┌─ Material provided

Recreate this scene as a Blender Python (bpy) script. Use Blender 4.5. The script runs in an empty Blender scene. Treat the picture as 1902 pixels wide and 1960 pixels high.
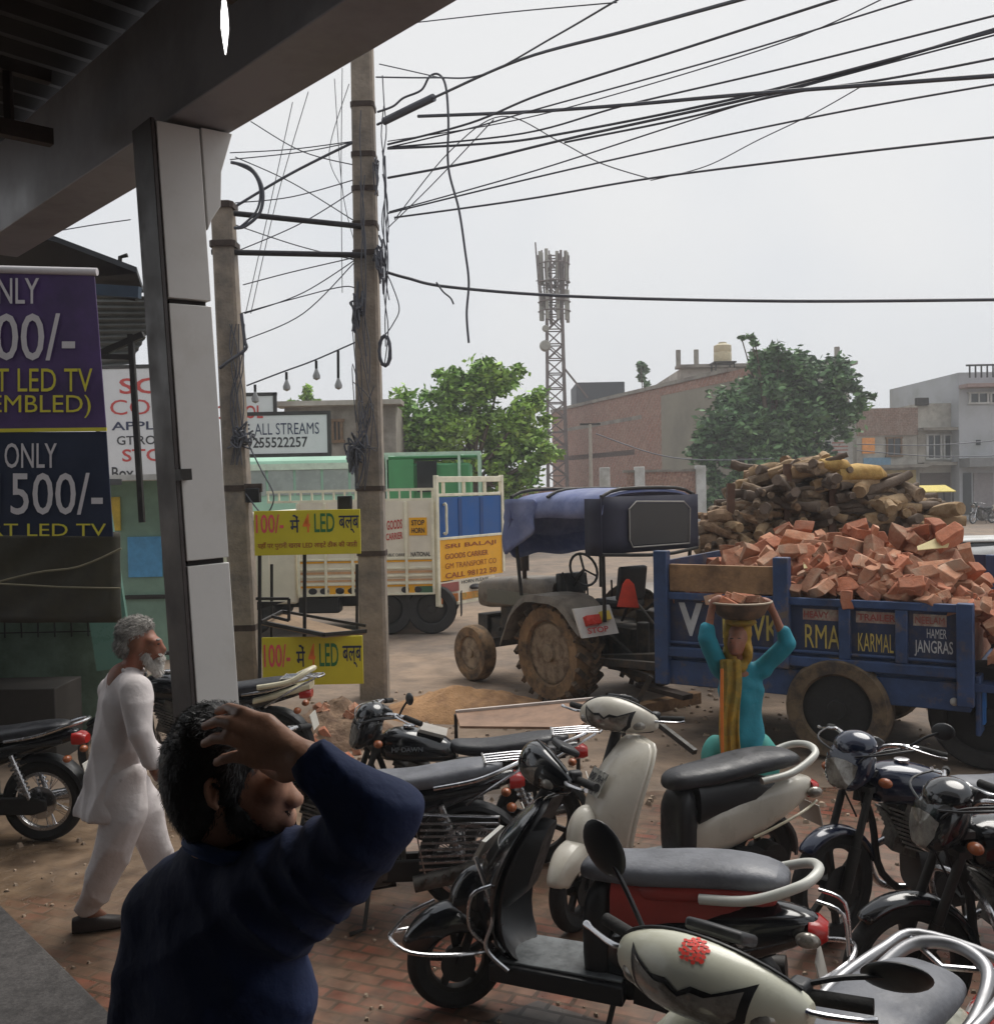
import bpy, math, random
import numpy as np
from mathutils import Vector as V, Matrix, noise
from math import sin, cos, pi
R = math.radians
random.seed(11)
SC = bpy.context.scene
COL = SC.collection
# ---------------------------------------------------------------- camera
CAM = V((0, 0, 2.5)); FP = 1902.0          # focal length in picture units, picture 1902 x 1960
_p, _r = R(1.5), 0.02
FW = V((0, cos(_p), -sin(_p))); _r0 = V((1, 0, 0)); _u0 = V((0, sin(_p), cos(_p)))
RX = _r0 * cos(_r) - _u0 * sin(_r); UX = _r0 * sin(_r) + _u0 * cos(_r)
cd = bpy.data.cameras.new('camera'); cam = bpy.data.objects.new('camera', cd); COL.objects.link(cam)
cd.sensor_fit = 'HORIZONTAL'; cd.sensor_width = 36; cd.lens = 36; cd.clip_end = 2000; cd.clip_start = .05
m = Matrix((RX, UX, -FW)).transposed().to_4x4(); m.translation = CAM; cam.matrix_world = m
SC.camera = cam
# ---------------------------------------------------------------- sky, sun, exposure
W = bpy.data.worlds.new("World"); SC.world = W; W.use_nodes = True
nt = W.node_tree; nt.nodes.clear()
def nd(t, typ, **kw):
    n = t.nodes.new(typ)
    for k, v in kw.items(): setattr(n, k, v)
    return n
SUN_EL, SUN_ROT = R(58), R(35)
sky = nd(nt, 'ShaderNodeTexSky', sky_type='NISHITA', sun_disc=False, sun_elevation=SUN_EL, sun_rotation=SUN_ROT, dust_density=4.0)
hs = nd(nt, 'ShaderNodeHueSaturation'); hs.inputs['Saturation'].default_value = .35
nt.links.new(sky.outputs[0], hs.inputs['Color'])
tc = nd(nt, 'ShaderNodeTexCoord'); nz = nd(nt, 'ShaderNodeTexNoise'); nz.inputs['Scale'].default_value = 1.6; nz.inputs['Detail'].default_value = 4
nt.links.new(tc.outputs['Generated'], nz.inputs['Vector'])
cr = nd(nt, 'ShaderNodeValToRGB'); cr.color_ramp.elements[0].position = .38; cr.color_ramp.elements[1].position = .62
cr.color_ramp.elements[0].color = (.69, .735, .80, 1); cr.color_ramp.elements[1].color = (.85, .855, .86, 1)
nt.links.new(nz.outputs['Fac'], cr.inputs[0])
ml = nd(nt, 'ShaderNodeVectorMath', operation='SCALE'); ml.inputs['Scale'].default_value = 7.05
nt.links.new(cr.outputs[0], ml.inputs[0])
mx = nd(nt, 'ShaderNodeMixRGB'); mx.inputs[0].default_value = .93
nt.links.new(hs.outputs[0], mx.inputs[1]); nt.links.new(ml.outputs[0], mx.inputs[2])
bg = nd(nt, 'ShaderNodeBackground'); bg.inputs[1].default_value = .105
nt.links.new(mx.outputs[0], bg.inputs[0])
wo = nd(nt, 'ShaderNodeOutputWorld'); nt.links.new(bg.outputs[0], wo.inputs[0])
sl = bpy.data.lights.new('sun', 'SUN'); sl.energy = 2.3; sl.angle = R(40); sl.color = (1, .96, .9)
so = bpy.data.objects.new('sun', sl); COL.objects.link(so)
sd = V((sin(SUN_ROT) * cos(SUN_EL), cos(SUN_ROT) * cos(SUN_EL), sin(SUN_EL)))
so.rotation_euler = sd.to_track_quat('Z', 'Y').to_euler()
SC.view_settings.view_transform = 'Standard'; SC.view_settings.look = 'None'
SC.view_settings.exposure = .45; SC.view_settings.gamma = 1
SC.cycles.max_bounces = 6; SC.cycles.transparent_max_bounces = 12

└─

Given instruction
Go through the material above and print all of it exactly, except the pictures.

Result below
Recreate this scene as a Blender Python (bpy) script. Use Blender 4.5. The script runs in an empty Blender scene. Treat the picture as 1902 pixels wide and 1960 pixels high.
import bpy, math, random
import numpy as np
from mathutils import Vector as V, Matrix, noise
from math import sin, cos, pi
R = math.radians
random.seed(11)
SC = bpy.context.scene
COL = SC.collection
# ---------------------------------------------------------------- camera
CAM = V((0, 0, 2.5)); FP = 1902.0          # focal length in picture units, picture 1902 x 1960
_p, _r = R(1.5), 0.02
FW = V((0, cos(_p), -sin(_p))); _r0 = V((1, 0, 0)); _u0 = V((0, sin(_p), cos(_p)))
RX = _r0 * cos(_r) - _u0 * sin(_r); UX = _r0 * sin(_r) + _u0 * cos(_r)
cd = bpy.data.cameras.new('camera'); cam = bpy.data.objects.new('camera', cd); COL.objects.link(cam)
cd.sensor_fit = 'HORIZONTAL'; cd.sensor_width = 36; cd.lens = 36; cd.clip_end = 2000; cd.clip_start = .05
m = Matrix((RX, UX, -FW)).transposed().to_4x4(); m.translation = CAM; cam.matrix_world = m
SC.camera = cam
# ---------------------------------------------------------------- sky, sun, exposure
W = bpy.data.worlds.new("World"); SC.world = W; W.use_nodes = True
nt = W.node_tree; nt.nodes.clear()
def nd(t, typ, **kw):
    n = t.nodes.new(typ)
    for k, v in kw.items(): setattr(n, k, v)
    return n
SUN_EL, SUN_ROT = R(58), R(35)
sky = nd(nt, 'ShaderNodeTexSky', sky_type='NISHITA', sun_disc=False, sun_elevation=SUN_EL, sun_rotation=SUN_ROT, dust_density=4.0)
hs = nd(nt, 'ShaderNodeHueSaturation'); hs.inputs['Saturation'].default_value = .35
nt.links.new(sky.outputs[0], hs.inputs['Color'])
tc = nd(nt, 'ShaderNodeTexCoord'); nz = nd(nt, 'ShaderNodeTexNoise'); nz.inputs['Scale'].default_value = 1.6; nz.inputs['Detail'].default_value = 4
nt.links.new(tc.outputs['Generated'], nz.inputs['Vector'])
cr = nd(nt, 'ShaderNodeValToRGB'); cr.color_ramp.elements[0].position = .38; cr.color_ramp.elements[1].position = .62
cr.color_ramp.elements[0].color = (.69, .735, .80, 1); cr.color_ramp.elements[1].color = (.85, .855, .86, 1)
nt.links.new(nz.outputs['Fac'], cr.inputs[0])
ml = nd(nt, 'ShaderNodeVectorMath', operation='SCALE'); ml.inputs['Scale'].default_value = 7.05
nt.links.new(cr.outputs[0], ml.inputs[0])
mx = nd(nt, 'ShaderNodeMixRGB'); mx.inputs[0].default_value = .93
nt.links.new(hs.outputs[0], mx.inputs[1]); nt.links.new(ml.outputs[0], mx.inputs[2])
bg = nd(nt, 'ShaderNodeBackground'); bg.inputs[1].default_value = .105
nt.links.new(mx.outputs[0], bg.inputs[0])
wo = nd(nt, 'ShaderNodeOutputWorld'); nt.links.new(bg.outputs[0], wo.inputs[0])
sl = bpy.data.lights.new('sun', 'SUN'); sl.energy = 2.3; sl.angle = R(40); sl.color = (1, .96, .9)
so = bpy.data.objects.new('sun', sl); COL.objects.link(so)
sd = V((sin(SUN_ROT) * cos(SUN_EL), cos(SUN_ROT) * cos(SUN_EL), sin(SUN_EL)))
so.rotation_euler = sd.to_track_quat('Z', 'Y').to_euler()
SC.view_settings.view_transform = 'Standard'; SC.view_settings.look = 'None'
SC.view_settings.exposure = .45; SC.view_settings.gamma = 1
SC.cycles.max_bounces = 6; SC.cycles.transparent_max_bounces = 12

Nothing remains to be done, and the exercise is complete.